OBRA:
Quarto de Despejo: diário de uma favelada/Carolina Maria de Jesus; ilustrações de No Martins. -- 1ed. -- São Paulo: Átila, 2020. 264 p. Edição comemorativa.
PERCEPÇÕES PESSOAIS SOBRE ESSA OBRA:
O que me impressiona aqui é a fome como protagonista da sua obra, e a saúde mental afetada por essa "protagonista que rouba a cena sem ser convidada". Por diversas vezes, a autora menciona que tinha vontade de suicidar-se e viu diversos favelados passarem por esse desfecho:
"Ela disse-me que já está com nojo da vida. Que não vê a hora de morrer.

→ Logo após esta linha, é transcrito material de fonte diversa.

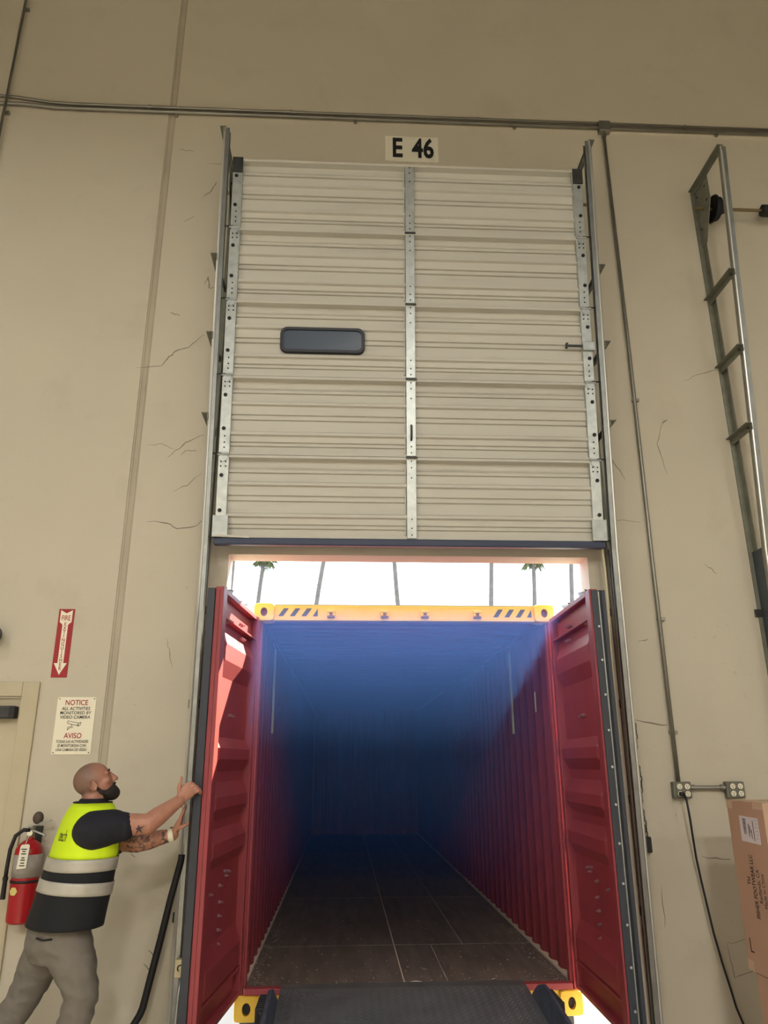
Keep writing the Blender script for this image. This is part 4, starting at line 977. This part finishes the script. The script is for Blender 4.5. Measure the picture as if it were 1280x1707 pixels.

Ouvi seus lamentos em silêncio e disse-lhe:
- Nós já estamos predestinadas a morrermos de fome!". PG 132
Já a autora padece desse mesmo mal:
"(...) Hoje acordei não temos nada pra comer. Queria convidar os filhos para suicidar-nos. Desisti. Olhei meus filhos e fiquei com dó. Eles estão cheios de vida. Quem vive, precisa comer. Fiquei nervosa, pensando: será que Deus esqueceu-me? Será que ele ficou de mal comigo?". PG 161
(...)
Essa obra a meu ver é atemporal, e nos convida a refletir sobre a miséria e como ela afeta a saúde mental dos que estão à margem ainda nos dias atuais. ..
A autora em alguns trechos da obra se deprime e em "outros ela canta", canta principalmente quando a sua panela fica cheia e pode em raros momentos "matar à fome" dos seus filhos.A minha impressão como escritora e artista múltipla é que Carolina de Jesus só não enlouqueceu ou morreu de fome porque "a escrita a alimentava".
FICA A REFLEXÃO:
Será que o Brasil se preparou mesmo para "libertar os seus escravos" ou apenas incutiu-lhes condições semelhantes após a abolição?
Como vamos acabar com a violência, se os que estão à margem vivem miseráveis, e irritados devido aos efeitos colaterais da fome.
Será que o Estado cuida da saúde mental dos (in)visíveis sociais, e quer mesmo os guardar e os proteger enquanto cidadãos de direitos?
A favela também escreve!
Sigo apaixonada pela literatura!
Indicação de 📚 leitura
QUARTO DE DESPEJO: DIÁRIO DE UMA FAVELADA, de Carolina Maria de Jesus #carolinadejesus
Provocações:
Será que temos que ter o melhor português e estarmos vinculados a uma instituição acadêmica para sermos intelectuais?
Será que o conhecimento acadêmico é melhor que a sabedoria popular?
Por que uma obra best seller foi considerada durante anos como uma literatura inferior?
"Eu disse para a Dona Maria que ia para a televisão. Que estava tão nervosa e apreensiva. As pessoas que estavam no bonde olhavam-me e perguntavam-me: é a senhora quem escreve?
Sou e.
- Eu ouvi falar.
Ela é a escritora vira-lata, disse a Dona Maria mãe do Diogo. Contei-lhes que um dia uma jovem bem vestida vinha na minha frente, uma senhora disse:
- Olha a escritora!
O outro ajeitou a gravata e olhou a loira. Assim que eu passei fui apresentada.
- Ela olhou-me e disse-me:
- É isto?
E olhou-me com cara de nojo. Sorri, achando graça.
Os passageiros sorriram. E repetiam. Escritora vira-lata" (PERPÉTUA, 2000, p. 332).